We're still more or less fully invested in the Morningstar StockInvestor Tortoise and Hare portfolios at this point. We have very little cash in the Hare, a little less than 6% in the Tortoise, so I'm comfortable with the holdings that we have. But I think investors should moderate their expectations for future total returns.

I would definitely bet a million dollars to anyone who wants to take it that the market won't return 20% a year over the next five years, more or less like it did over the last five years. Current valuation levels just don't support that kind of total return going forward, and there's certainly the possibility of below-average total returns and perhaps even a severe drawdown at some point.

Glaser: Over the next 10 years, then, from these valuation levels, what kind of total return should investors be thinking about?

Coffina: Well, that's a great question, and I wish I had a better answer for you. It's going to largely depend on what happens to price-to-earnings ratios.

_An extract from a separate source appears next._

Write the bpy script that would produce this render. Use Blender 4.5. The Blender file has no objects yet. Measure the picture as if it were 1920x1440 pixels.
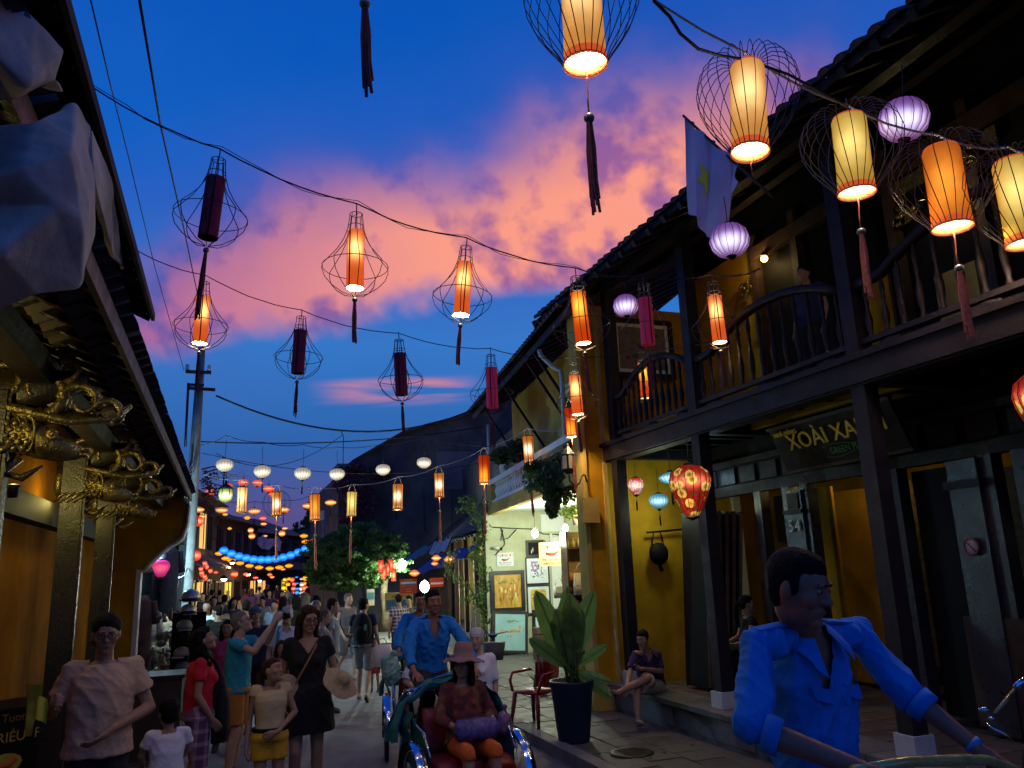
import bpy, bmesh, math, random
import numpy as np
from math import sin, cos, pi, radians as R_, sqrt
from mathutils import Vector, Matrix, Euler, noise

random.seed(7)
S = bpy.context.scene
COL = S.collection

# ------------------------------------------------------------------ camera
F_PX, H_CAM = 1477.0, 2.13
def _n(v):
    v = Vector(v); return v.normalized()
_u = _n((715-960, 720+5620, -F_PX)); _d = _n((424-960, -(1085-720), -F_PX))
_d = (_d - _u*_d.dot(_u)).normalized(); _x = _d.cross(_u)
RW = Matrix((_x, _d, _u))                      # camera space -> world
CAM = Vector((0, 0, H_CAM))
cd = bpy.data.cameras.new('camera'); cam = bpy.data.objects.new('camera', cd); COL.objects.link(cam)
cam.matrix_world = Matrix.Translation(CAM) @ RW.to_4x4()
cd.sensor_width = 36; cd.lens = F_PX/1920*36; cd.clip_start = .05; cd.clip_end = 2000
S.camera = cam

def ray(px, py): return RW @ _n((px-960, 720-py, -F_PX))
def PY(px, py, Y): r = ray(px, py); return CAM + r*(Y/r.y)
def PX(px, py, X): r = ray(px, py); return CAM + r*(X/r.x)
def PZ(px, py, Z): r = ray(px, py); return CAM + r*((Z-H_CAM)/r.z)
def PD(px, py, D): return CAM + ray(px, py)*D

# ------------------------------------------------------------------ view
S.view_settings.view_transform = 'Standard'; S.view_settings.look = 'None'
S.view_settings.exposure = 0.0; S.view_settings.gamma = 1.0
try: S.view_settings.use_curve_mapping = False
except Exception: pass
S.render.engine = 'CYCLES'
cy = S.cycles
cy.use_denoising = True
try: cy.denoiser = 'OPENIMAGEDENOISE'
except Exception: pass
cy.max_bounces = 5; cy.diffuse_bounces = 2; cy.glossy_bounces = 3; cy.transmission_bounces = 4; cy.transparent_max_bounces = 8
cy.sample_clamp_indirect = 3.0; cy.caustics_reflective = False; cy.caustics_refractive = False
cy.use_light_tree = True

# ------------------------------------------------------------------ node helpers
class NT:
    def __init__(s, nt): s.nt = nt; s.N = nt.nodes; s.L = nt.links
    def a(s, t, **k):
        n = s.N.new(t)
        for q, v in k.items(): setattr(n, q, v)
        return n
    def set(s, sock, v):
        if isinstance(v, bpy.types.NodeSocket): s.L.new(v, sock)
        elif v is not None: sock.default_value = v
    def m(s, op, a, b=None, c=None, clamp=False):
        n = s.a('ShaderNodeMath', operation=op, use_clamp=clamp)
        for i, v in enumerate((a, b, c)):
            if v is not None: s.set(n.inputs[i], v)
        return n.outputs[0]
    def vm(s, op, a, b=None):
        n = s.a('ShaderNodeVectorMath', operation=op); s.set(n.inputs[0], a)
        if b is not None: s.set(n.inputs[1], b)
        return n.outputs['Value'] if op in ('DOT_PRODUCT', 'LENGTH', 'DISTANCE') else n.outputs[0]
    def mix(s, f, a, b, mode='MIX'):
        n = s.a('ShaderNodeMix', data_type='RGBA', blend_type=mode); s.set(n.inputs[0], f)
        s.set(n.inputs[6], c4(a) if not isinstance(a, bpy.types.NodeSocket) else a)
        s.set(n.inputs[7], c4(b) if not isinstance(b, bpy.types.NodeSocket) else b); return n.outputs[2]
    def mr(s, v, a, b, c=0., d=1., smooth=False):
        n = s.a('ShaderNodeMapRange', clamp=True)
        if smooth: n.interpolation_type = 'SMOOTHSTEP'
        for i, q in enumerate((v, a, b, c, d)): s.set(n.inputs[i], q)
        return n.outputs[0]
    def noise(s, vec=None, scale=5., detail=3., rough=.5, dist=0.):
        n = s.a('ShaderNodeTexNoise')
        if vec is not None: s.L.new(vec, n.inputs['Vector'])
        n.inputs['Scale'].default_value = scale; n.inputs['Detail'].default_value = detail
        n.inputs['Roughness'].default_value = rough; n.inputs['Distortion'].default_value = dist
        return n.outputs['Fac']
    def xyz(s, v):
        n = s.a('ShaderNodeSeparateXYZ'); s.L.new(v, n.inputs[0]); return n.outputs
    def ramp(s, f, stops):
        n = s.a('ShaderNodeValToRGB'); s.L.new(f, n.inputs[0]); e = n.color_ramp.elements
        while len(e) < len(stops): e.new(.5)
        for q, (p, c) in zip(e, stops): q.position = p; q.color = c4(c)
        return n.outputs[0]
def c4(c): return (c[0], c[1], c[2], 1.0) if len(c) == 3 else tuple(c)
def srgb(r, g, b):
    def f(x):
        x /= 255.; return x/12.92 if x <= .04045 else ((x+.055)/1.055)**2.4
    return (f(r), f(g), f(b))

# ------------------------------------------------------------------ sky (world)
W = bpy.data.worlds.new('World'); S.world = W; W.use_nodes = True
t = NT(W.node_tree); t.N.clear()
tc = t.a('ShaderNodeTexCoord').outputs['Generated']
dirv = t.vm('NORMALIZE', tc)
el = t.xyz(dirv)[2]                                   # sine of the elevation
# base dusk gradient: purple haze at the skyline, cobalt overhead
base = t.ramp(t.mr(el, -.1, .95), [(0.0, srgb(52, 42, 66)), (.10, srgb(92, 62, 112)), (.16, srgb(84, 74, 136)), (.235, srgb(40, 94, 168)),
                             (.36, srgb(44, 122, 204)), (.50, srgb(14, 98, 200)), (.68, srgb(0, 84, 186)), (1., srgb(0, 62, 150))])
# cloud deck: a flat sheet seen in perspective (a fixed chart round the sunset bearing)
cA = ray(960, 560); cU = Vector((cA.y, -cA.x, 0)).normalized(); cV = cU.cross(cA)
def comb(v): return (v.x, v.y, v.z)
den = t.m('MAXIMUM', t.vm('DOT_PRODUCT', dirv, comb(cA)), .08)
u = t.m('DIVIDE', t.vm('DOT_PRODUCT', dirv, comb(cU)), den)
v = t.m('DIVIDE', t.vm('DOT_PRODUCT', dirv, comb(cV)), den)
cx = t.a('ShaderNodeCombineXYZ'); t.L.new(u, cx.inputs[0]); t.L.new(v, cx.inputs[1]); uv = cx.outputs[0]
big = t.noise(uv, 3.0, 4., .5); mid = t.noise(uv, 7.5, 4., .5, .25); fine = t.noise(uv, 22., 3., .5)
def tilt(expr_u, k0, k1): return t.m('MULTIPLY_ADD', expr_u, k1, k0)
wob = t.m('MULTIPLY_ADD', big, .26, -.13)
wob2 = t.m('MULTIPLY_ADD', mid, .10, -.05)
# lavender veil round the band
veil = t.m('MULTIPLY', t.mr(t.m('ABSOLUTE', t.m('SUBTRACT', v, tilt(u, .12, .26))), .26, .05, smooth=True), t.mr(big, .35, .65, .05, .42))
base = t.mix(veil, base, srgb(84, 84, 168))
# lower edge (crisp, puffy) and upper edge (soft)
lo = t.m('ADD', t.m('ADD', tilt(u, .012, .14), t.m('MULTIPLY', wob, .45)), t.m('MULTIPLY', wob2, .9))
hi = t.m('ADD', t.m('SUBTRACT', tilt(u, .20, .32), t.m('MULTIPLY', t.mr(u, .18, .5), .12)), wob)
e_lo = t.mr(t.m('SUBTRACT', v, lo), -.012, .03, smooth=True)
e_hi = t.mr(t.m('SUBTRACT', hi, v), -.07, .08, smooth=True)
body_c = t.m('MULTIPLY', e_lo, e_hi)
tex = t.mr(t.m('ADD', t.m('MULTIPLY', mid, .62), t.m('MULTIPLY', fine, .38)), .38, .54, .0, 1.)
uf = t.mr(u, -.46, -.08)
ccol = t.mix(uf, srgb(176, 104, 156), srgb(255, 158, 134))
ccol = t.mix(t.mr(tex, .1, .8), t.mix(uf, srgb(104, 80, 156), srgb(170, 98, 146)), ccol)
ccol = t.mix(t.m('MULTIPLY', t.mr(t.m('SUBTRACT', hi, v), .085, -.05), .80), ccol, srgb(96, 76, 158))
ccol = t.mix(t.mr(u, .22, .42, 0., .75), ccol, srgb(120, 84, 160))
out = t.mix(t.m('MULTIPLY', body_c, t.mr(tex, .2, .6, .88, 1.0)), base, ccol)
# thin wisps low down
cy2 = t.a('ShaderNodeMapping'); cy2.inputs['Scale'].default_value = (3.5, 30., 1.); cy2.inputs['Location'].default_value = (2.3, .35, 0); t.L.new(uv, cy2.inputs[0])
wis = t.noise(cy2.outputs[0], 1.0, 3., .5, .4)
wz = t.m('MULTIPLY', t.mr(t.m('ABSOLUTE', t.m('ADD', v, .112)), .022, .006, smooth=True), t.mr(t.m('ABSOLUTE', t.m('ADD', u, .155)), .12, .04, smooth=True))
out = t.mix(t.m('MULTIPLY', t.mr(wis, .44, .60), wz), out, srgb(214, 132, 150))
grain = t.noise(uv, 5., 5., .6)
out = t.mix(.035, out, t.ramp(grain, [(.3, (.0, .02, .08)), (.7, (.12, .2, .42))]))
# the physical dusk sky underneath
sk = t.a('ShaderNodeTexSky', sky_type='NISHITA', sun_disc=False); sk.sun_elevation = R_(-4); sk.sun_rotation = R_(20)
out = t.mix(1., out, t.mix(1., sk.outputs[0], (.05, .05, .05), 'MULTIPLY'), 'ADD')
bg = t.a('ShaderNodeBackground'); t.L.new(out, bg.inputs[0]); bg.inputs[1].default_value = 1.0
wo = t.a('ShaderNodeOutputWorld'); t.L.new(bg.outputs[0], wo.inputs[0])
# last light of a sun that is already down: a faint wide pink source from the sunset side
sd = bpy.data.lights.new('sun', 'SUN'); sd.energy = .05; sd.angle = R_(25); sd.color = (1., .55, .5)
so = bpy.data.objects.new('sun', sd); COL.objects.link(so); so.rotation_euler = (R_(75), 0, R_(160))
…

I mentioned before that over the last 25 years, the Shiller P/E ratio took a big step up versus the prior 100 years. The measure used to be around 14-15. Over the last 25 years the norm has been more like 23-24. So anyone who is looking at a measure like this in, say, the early '90s would have decided that, say, 1992 was a great time to sell stocks, and they would have missed out on the '90s bull market, and even through the 2002 crash, they would have missed out on total returns in the high-single digits.

There's definitely a caveat to this whole kind of analysis; market conditions can change, and past is not necessarily a good indicator of what's going to happen in the future. In particular, in the environment that we're in right now, if interest rates stay as low as they are currently, that can certainly justify sustained higher valuation levels going forward. I'm not saying that's going to happen, but it's certainly possible.

I think if the Shiller P/E stays about where it is, then we can look forward to long-run returns, 10-plus years into the future, in line with the growth in real earnings per share, as well as current dividend yields. The current dividend yield on the S&P is a little under 2%. Historically, Shiller earnings, the denominator in the Shiller P/E, have grown at about 6% nominally and maybe about 3.5% in real terms.

I would assume probably inflation is going to be a little lower going forward than what we've seen over the last 20-25 years. So, if we assume 2% inflation, that would put real returns somewhere in the neighborhood of 4.5% to 6% and nominal returns with that 2% inflation, somewhere in the neighborhood of 6.5% to 8%. That would be my base case expectation: 6.5% to 8%, but again that relies on the price-to-earnings ratio remaining relatively stable.

If the price-to-earnings ratio continues to expand from here, as it has over the last five years, then you could expect returns substantially above that 8% number. If the P/E were to revert to historical norms, or even be lower than that, then you could expect returns probably below that 6.5%. But just setting an expectation, I'd say 6.5%-8% nominal, 4.5%-6% real, would be a decent number.

Glaser: Matt, thanks for your update on valuations today.

Coffina: Thanks for having me, Jeremy.

Glaser: For Morningstar, I'm Jeremy Glaser. Thanks for watching.